Financial IT Summer Edition 2024

  • 03 Jun, 2024 01:00 am
Perpetual motion and glittering prizes
 
Fintech - where technology meets financial services - is characterised by perpetual motion. For anyone involved in fintech, the biggest change over - say - the last 12 months will be change itself.
 
When we asked them in May last year, that was the opinion of the organisers of Money20/20 2023. As this year’s conference - which is also taking place in Amsterdam - draws near, we believe that it is appropriate to consider a different but related question: WHY is the motion perpetual?
 
In social sciences it is easy to find situations where something (such as demand or supply of a product or service) stops moving entirely. These situations also exist in natural science (such as when an earthquake or avalanche ends, and a new equilibrium is reached). In Fintech, change is constant: moreover, it appears to be constant across the entire panorama of Fintech - wherever one looks.
 
As ever, this edition of Financial IT does not have contributed articles from across the entire panorama. However, our contributors come from a reasonably broad section of the panorama. Together, they provide clues as to why, in Fintech, motion is perpetual. Those clues  - in no particular order - include the following:
  • The market for embedded finance apps should grow by 500 percent by 2032. [Andaria]
  • Thanks to the general rise of the Global South, Local Payment Methods in e-commerce are set to rise from 47% of transactions by value in 2023 to 58% in 2028. The corresponding figures for Account-to-Account (A2A) payments are 7% and 16%. [Boku]
  • Global e-commerce should expand by 65% by 2028. [Boku]
  • A quarter of people worldwide are still unbanked. [Boku]
  • Statista reports that, globally, losses from online payment fraud in 2023 amounted to $48 billion. [ECommpay]

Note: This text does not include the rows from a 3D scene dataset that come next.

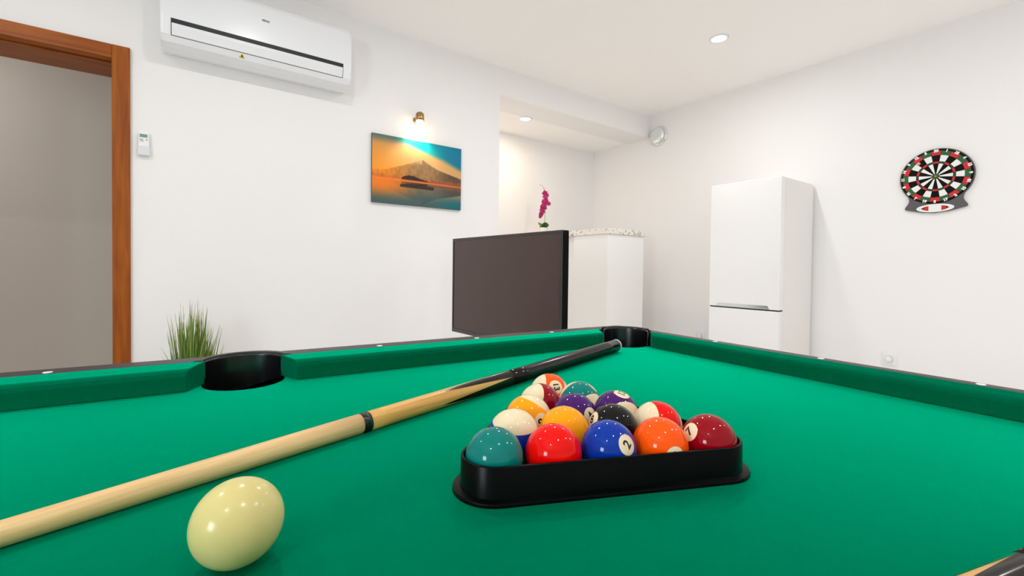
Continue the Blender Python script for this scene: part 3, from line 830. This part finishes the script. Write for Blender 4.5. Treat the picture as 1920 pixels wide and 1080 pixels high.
# ------------------------------------------------------------------ dartboard
def dartboard():
    t = thing('dartboard', 'dartboard with red, green, black and white segments on the right wall', 'dartboard', matrix=RIGHT(.718, 1.606))
    R_out = .152
    M_w = mat('dart_white', (238,238,236), .5); M_k = mat('dart_black', (8,7,7), .6, spec=.15)
    M_r = mat('dart_red', (196,22,26), .45); M_g = mat('dart_green', (16,92,44), .45); M_gr = mat('dart_shield_grey', (84,82,84), .4)
    # shield: disc that flares into a foot
    pts = []
    for i in range(41):
        a = math.radians(-41 + 262*i/40); pts.append((.174*math.cos(a), .174*math.sin(a)))
    foot = [(-.1265,-.130),(-.125,-.146),(-.130,-.160),(-.143,-.181),(-.146,-.190),(-.142,-.197),(-.06,-.220),(0,-.226),(.06,-.220),(.142,-.197),(.146,-.190),(.143,-.181),(.130,-.160),(.125,-.146),(.1265,-.130)]
    prism('shield', pts+foot, .001, .014, M_gr, t)
    lathe('number_ring', [(0,.0145),(.0,.020),(.164,.020),(.168,.017),(.168,.0145)], M_k, t, 64)
    def ringseg(name, r0, r1, a0, a1, z0, z1, m_):
        bm = bmesh.new(); n = 4
        tp = [[bm.verts.new((r*math.sin(a0+(a1-a0)*i/n), r*math.cos(a0+(a1-a0)*i/n), z)) for i in range(n+1)] for r, z in ((r0,z1),(r1,z1),(r1,z0),(r0,z0))]
        for A_, B_ in ((tp[0],tp[1]),(tp[1],tp[2]),(tp[3],tp[0])):
            for i in range(n): bm.faces.new((A_[i], A_[i+1], B_[i+1], B_[i]))
        for i in (0, n): bm.faces.new([q[i] for q in tp])
        return bm_link(name, bm, m_, t)
    order = [20,1,18,4,13,6,10,15,2,17,3,19,7,16,8,11,14,9,12,5]
    S = math.radians(18)
    for k in range(20):
        c = k*S; g = .012
        main, ring = (M_k, M_r) if k % 2 == 0 else (M_w, M_g)
        ringseg('double_segment', .131, .157, c-S/2+g*.5, c+S/2-g*.5, .020, .0235, ring)
        ringseg('outer_segment', .0925, .130, c-S/2+g, c+S/2-g, .020, .0235, main)
        ringseg('treble_segment', .080 if k % 2 == 0 else .0835, .0915 if k % 2 == 0 else .0885, c-S/2+g, c+S/2-g, .020, .0240, ring)
        ringseg('inner_segment', .017, .079, c-S/2+g*1.5, c+S/2-g*1.5, .020, .0235, main)
        nm = text_mesh(str(order[k]), .021, .0016)
        link('segment_number', nm, mat('dart_number_white', (242,242,236), .5), t, loc=(.1575*math.sin(c), .1575*math.cos(c), .0247), rot=(0,0,-c if abs(c-math.pi) > 1.8 else -c+math.pi))
    lathe('outer_bull', [(0,.020),(.016,.020),(.016,.0245),(0,.0245)], M_g, t, 24)
    lathe('bull', [(0,.0246),(.0065,.0246),(.006,.0262),(0,.0265)], mat('dart_bull', (170,120,20), .5), t, 18)
    # white oval panel on the foot
    bm = bmesh.new()
    ov = [(.088*math.cos(2*math.pi*i/32), -.196+.0255*math.sin(2*math.pi*i/32)) for i in range(32)]
    add_prism(bm, ov, .0142, .0175); ovo = bm_link('oval_panel', bm, M_w, t)
    for s in (-1, 1):
        prism('panel_mark', [(s*.030,-.182),(s*.052,-.186),(s*.052,-.206),(s*.030,-.212)] if s > 0 else [(-.030,-.212),(-.052,-.206),(-.052,-.186),(-.030,-.182)], .0176, .0184, M_r, ovo)
        prism('panel_mark', [(s*.052,-.188),(s*.066,-.196),(s*.052,-.204)] if s > 0 else [(-.052,-.204),(-.066,-.196),(-.052,-.188)], .0176, .0184, M_k, ovo)
    # a dart head shaped tab near the upper left
    lathe('marker_peg', [(0,.0262),(.008,.0262),(.010,.0240),(.010,.0236),(0,.0236)], mat('peg_pink', (236,150,140), .5), t, 16, loc=(-.082,.092,0))
dartboard()

# ------------------------------------------------------------------ wall sockets
def socket(y, z, label):
    t = thing('wall_socket', label, 'socket', matrix=RIGHT(y, z))
    bm = bmesh.new(); add_box(bm, -.041,.041,-.041,.041,0,.009); bm_link('plate', bm, M_white, t, bevel=.004, seg=2)
    lathe('well', [(.0205,.0092),(.0215,.011),(.0225,.0092)], M_white, t, 24)
    lathe('plug', [(0,.040),(.014,.039),(.019,.030),(.019,.0093),(0,.0093)], M_white, t, 20)
socket(.924, .425, 'white wall socket low on the right wall under the dartboard')
socket(2.283, .400, 'white wall socket between the counter and the fridge')

# ------------------------------------------------------------------ grass plant
def grass():
    px, py = .022, 2.60
    t = thing('potted_grass', 'tall ornamental grass in a pot against the left wall by the door', 'plant', (px, py, 0))
    lathe('pot', [(0,0),(.075,0),(.08,.006),(.105,.26),(.108,.28),(.098,.28),(.094,.25),(0,.245)], mat('grey_pot', (190,188,184), .5), t, 32)
    M = bpy.data.materials.new('grass_blade'); M.use_nodes = True
    nt = M.node_tree; b = nt.nodes['Principled BSDF']; b.inputs['Roughness'].default_value = .55
    vc = nt.nodes.new('ShaderNodeVertexColor'); vc.layer_name = 'tint'; nt.links.new(vc.outputs[0], b.inputs['Base Color'])
    bm = bmesh.new(); lay = bm.loops.layers.float_color.new('tint')
    rnd = random.Random(3)
    def blade(bx, by, ex, ey, L, wd, c0, c1):
        rows = []; n = 7
        side = Vector((rnd.uniform(-1,1), rnd.uniform(-1,1), 0)).normalized()
        side = (Vector((CR.x, CR.y, 0))*rnd.choice((-1,1)) + side*.6).normalized()
        for i in range(n+1):
            f = i/n
            p = Vector((bx+ex*f**1.7, by+ey*f**1.7, .24+L*f))
            w = wd*(1-f)**.6*.5+.0003
            rows.append((bm.verts.new(p-side*w), bm.verts.new(p+side*w), f))
        for A_, B_ in zip(rows, rows[1:]):
            f = bm.faces.new((A_[0], A_[1], B_[1], B_[0]))
            for lp, ff in zip(f.loops, (A_[2],A_[2],B_[2],B_[2])):
                k = max(0, (ff-.5)/.5)
                lp[lay] = (*lin([p+(q-p)*k for p, q in zip(c0, c1)]), 1)
    greens = [((16,84,4),(96,130,36)), ((26,100,8),(128,150,56)), ((52,112,10),(160,168,84)), ((84,100,10),(176,172,104)), ((110,150,60),(196,198,140))]
    right = Vector((CR.x, CR.y, 0)).normalized()
    def put(n, u0, u1, l0, l1, lean, spread=1):
        for _ in range(n):
            u = rnd.uniform(u0, u1); v = rnd.uniform(-.05,.05)
            bpos = right*(u*.55) + Vector((-right.y, right.x, 0))*v
            e = right*(u*.45+lean+rnd.gauss(0,.016)*spread) + Vector((-right.y, right.x, 0))*rnd.gauss(0,.02)
            c0, c1 = rnd.choice(greens[:4] if rnd.random() < .85 else greens)
            blade(bpos.x, bpos.y, e.x, e.y, rnd.uniform(l0, l1), rnd.uniform(.005,.010), c0, c1)
    put(80, -.080, -.03, .38, .54, -.004)
    put(110, -.02, .045, .42, .60, .004)
    put(80, .02, .085, .32, .50, .010)
    put(130, -.085, .085, .28, .42, .0, 1.4)
    put(5, -.12, -.08, .26, .38, -.06); put(3, -.14, -.1, .26, .33, -.10); put(4, .08, .12, .3, .42, .03)
    o = bm_link('grass_blades', bm, M, t); o['kind'] = 'stuff'
grass()
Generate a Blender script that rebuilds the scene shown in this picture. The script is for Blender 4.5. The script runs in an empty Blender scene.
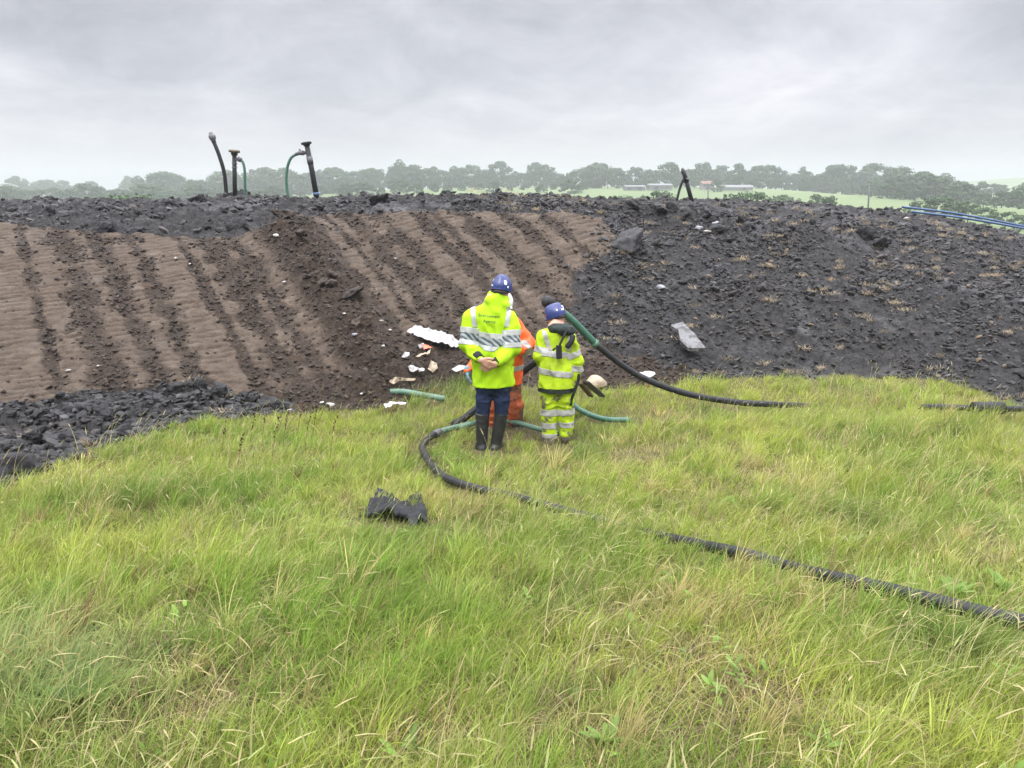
import bpy, bmesh, math, random
import numpy as np
from mathutils import Vector, Matrix
from mathutils.bvhtree import BVHTree
random.seed(7); RNG = np.random.default_rng(11)
scene = bpy.context.scene
COL = scene.collection
# ------------------------------------------------------------------ camera
CAM_H = 2.8; F = 769.0; PITCH = math.radians(13.8); CP, SP = math.cos(PITCH), math.sin(PITCH)
cam = bpy.data.cameras.new("camera"); cam.lens = 36*F/1024; cam.sensor_width = 36
cam.clip_start = 0.05; cam.clip_end = 5000
camo = bpy.data.objects.new("camera", cam); COL.objects.link(camo)
camo.location = (0, 0, CAM_H); camo.rotation_euler = (math.pi/2-PITCH, 0, 0)
scene.camera = camo
def unproj(px, py, Y):
    """point of the place seen at a pixel of the survey photograph, at forward distance Y"""
    u = (px-512)/F; v = (384-py)/F
    k = Y/(CP+v*SP)
    return np.array((u*k, Y, CAM_H+k*(v*CP-SP)))
def proj(x, y, z):
    d = y*CP-(z-CAM_H)*SP
    d = np.where(np.abs(d) < 1e-3, 1e-3, d)
    return 512+F*x/d, 384-F*(y*SP+(z-CAM_H)*CP)/d
# ------------------------------------------------------------------ noise
def _h(ix, iy, iz=0, seed=0):
    n = (ix.astype(np.int64)*374761393+iy.astype(np.int64)*668265263+np.asarray(iz).astype(np.int64)*2147483647+seed*1274126177) & 0xffffffff
    n = ((n ^ (n >> 13))*1274126177) & 0xffffffff
    n = ((n ^ (n >> 16))*2246822519) & 0xffffffff
    return ((n ^ (n >> 15)) & 0xffffff)/float(0xffffff)
def vnoise(x, y, seed=0):
    """gradient noise in the plane, about -1..1"""
    x = np.asarray(x, float); y = np.asarray(y, float)
    ix = np.floor(x); iy = np.floor(y); fx = x-ix; fy = y-iy
    ux = fx*fx*fx*(fx*(fx*6-15)+10); uy = fy*fy*fy*(fy*(fy*6-15)+10)
    r = 0
    for a in (0, 1):
        for b in (0, 1):
            an = _h(ix+a, iy+b, 0, seed)*2*np.pi
            r = r+(np.cos(an)*(fx-a)+np.sin(an)*(fy-b))*(ux if a else 1-ux)*(uy if b else 1-uy)
    return r*1.5
def fbm(x, y, seed=0, o=4):
    r = 0; a = 1
    for i in range(o):
        r = r+a*vnoise(x*2**i, y*2**i, seed+i*17); a *= .5
    return r/1.6
def noise3(x, y, z, seed=0):
    ix = np.floor(x); iy = np.floor(y); iz = np.floor(z); fx, fy, fz = x-ix, y-iy, z-iz
    s = lambda t: t*t*(3-2*t)
    ux, uy, uz = s(fx), s(fy), s(fz); r = 0
    for a in (0, 1):
        for b in (0, 1):
            for c in (0, 1):
                r = r+(_h(ix+a, iy+b, iz+c, seed)*2-1)*(ux if a else 1-ux)*(uy if b else 1-uy)*(uz if c else 1-uz)
    return r
def clods(x, y, s, seed=0):
    """broken earth: tilted facets with cracks between them, height about 0..1"""
    x = x/s; y = y/s
    x, y = x+.35*vnoise(x*.9, y*.9, seed+5), y+.35*vnoise(x*.9, y*.9, seed+6)
    ix = np.floor(x); iy = np.floor(y)
    f1 = np.full(x.shape, 9.); f2 = np.full(x.shape, 9.); hh = np.zeros(x.shape)
    for a in (-1, 0, 1):
        for b in (-1, 0, 1):
            cx = ix+a; cy = iy+b
            qx = cx+.15+.7*_h(cx, cy, 0, seed); qy = cy+.15+.7*_h(cx, cy, 1, seed)
            dx = x-qx; dy = y-qy; d = np.sqrt(dx*dx+dy*dy)
            g1 = _h(cx, cy, 2, seed)*2-1; g2 = _h(cx, cy, 3, seed)*2-1; r = _h(cx, cy, 4, seed)
            h = .25+.75*r*r+.55*(dx*g1+dy*g2)-.5*d*d
            near = d < f1
            f2 = np.where(near, f1, np.minimum(f2, d)); hh = np.where(near, h, hh); f1 = np.where(near, d, f1)
    e = np.clip((f2-f1)/.22, 0, 1)
    return hh*e*(2-e)
def sstep(a, b, x):
    t = np.clip((x-a)/(b-a), 0, 1); return t*t*(3-2*t)
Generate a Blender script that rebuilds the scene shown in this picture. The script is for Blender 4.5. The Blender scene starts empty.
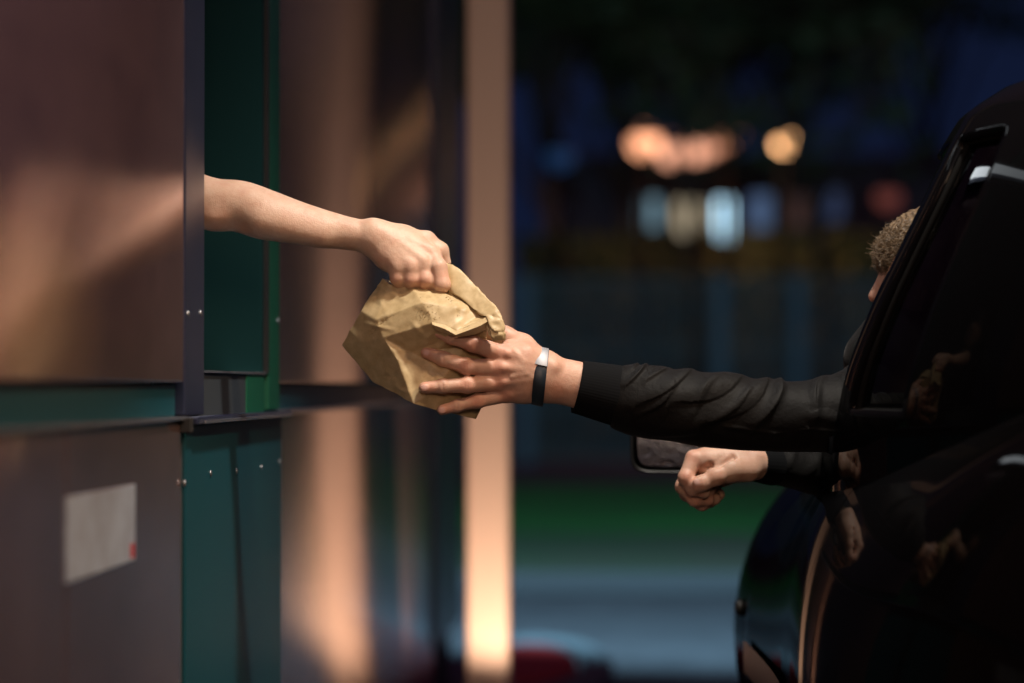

  • Artificial Intelligence (AI) facilitates detection of fraud which, in the UK, is costing businesses over £200 billion annually. [Odigo]
  • Open Banking payments in the UK in the first six months of 2023 were more than double those of the previous corresponding period. [GoCardless]
  • In spite of the sophistication of the global payments industry, settlement problems give rise to major costs [Kami]
  • Overpayments by banks and fintechs to the operators of card networks can amount to between 5% and 15% of the payments to the operators [Torus]
  • In the United States, the number of workers in the gig economy is growing three times as fast as the full-time workforce. [NCR Voyix]
  • According to the Federal Reserve, 83% of businesses and 75% of consumers are already using faster payments. [NCR Voyix]
We live in dark times. However, regardless of the economic stagnation, major conflicts in the Middle East, Ukraine, Sub-Saharan Africa and elsewhere, significant risks of financial crisis and unresolved environmental challenges … the Fintech industry provides hope, and a lot of it. Across the Fintech panorama, it is easy to find markets that are still growing quickly. Those markets will develop regardless of what disasters unfold elsewhere. 
 
Further, the growth of the markets are being driven by the empowerment of individual consumers. People are demanding - and getting - payments services (and much else besides) that are faster, cheaper and better. Many of the people are in comparatively poor countries where the evolution of payments and other financial services will be completely different to the evolution that continues in the developed world.
 
A better deal for consumers means downwards pressure on prices for service providers. In aggregate, the costs that can still be reduced are enormous.  For the companies that can provide other businesses with better ability to control expenses and losses, the opportunities are correspondingly huge.
 
Expanding markets, empowered consumers and businesses’ reduction of costs are glittering prizes. Not all the ventures that seek those prizes will be successful. However, the pursuit of the prizes will ensure that, in Fintech, change will be constant.
 
Perpetual motion is here to stay. It will likely be the biggest theme in Money20/20 Europe 2024 in Amsterdam. We wish everyone who is involved a most successful conference.